The council initially considered banning paper bags as well, which would have made L.A. the only city in the state to ban both plastic and paper, but decided that a 10-cent paper bag surcharge would suffice for the time being. (Proponents of this move claim such fees can bring about a 94 percent reduction in the use of paper bags—people aren't exactly made of dimes, you know.)
Now the decision will be subject to a four-month environmental review, after which point larger stores will have six months to begin phasing out plastic bags, while smaller ones will be granted a year's grace.
Here's what actress Julia Louis-Dreyfus said during the public comment portion of the City Council meeting held Wednesday morning, just before the vote (via L.A. Observed):
What is hideously ugly, gigantically dangerous, and outrageously expensive and yet we still use it every single day in Los Angeles? No, it is not the 405. It is plastic bags....In L.A. County and the city of Calabasas, 90 percent of customers are bringing their own bags to shop. So does L.A. really want to lose to Calabasas and Oklahoma City in the same week? I don't think so.

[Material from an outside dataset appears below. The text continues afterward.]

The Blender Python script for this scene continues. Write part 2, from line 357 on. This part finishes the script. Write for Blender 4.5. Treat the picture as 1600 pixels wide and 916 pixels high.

What's the deal with plastic bags, right Julia? Haha, classic.
When her time was up, the council president wished Dreyfus "good luck" in her new series.
What won't people ban for Julia-Louis Dreyfus?
Not everyone was thrilled with the passage of the ordinance, though.
Mark Daniels, the chairman of The American Progressive Bag Alliance (fancy), aka Big Plastic Bag, argued that the very worst thing you can do for the environment is ban plastic bags, dummies.
Daniels pointed out that, in some ways, reusable bags are less environmentally friendly than plastic ones because they cannot be recycled.
While this is true in the long run, it's important to remember that a key feature of reusable bags is their reusability. In response to the critique, the City Council said they would adopt standards to make recyclability a requirement of reusable bags.
The plastic bag industry, which includes both manufacturers and recyclers, employs 2,000 people statewide.
Los Angeles currently goes through approximately 2.3 billion plastic bags each year. Only about 5 percent of them are recycled.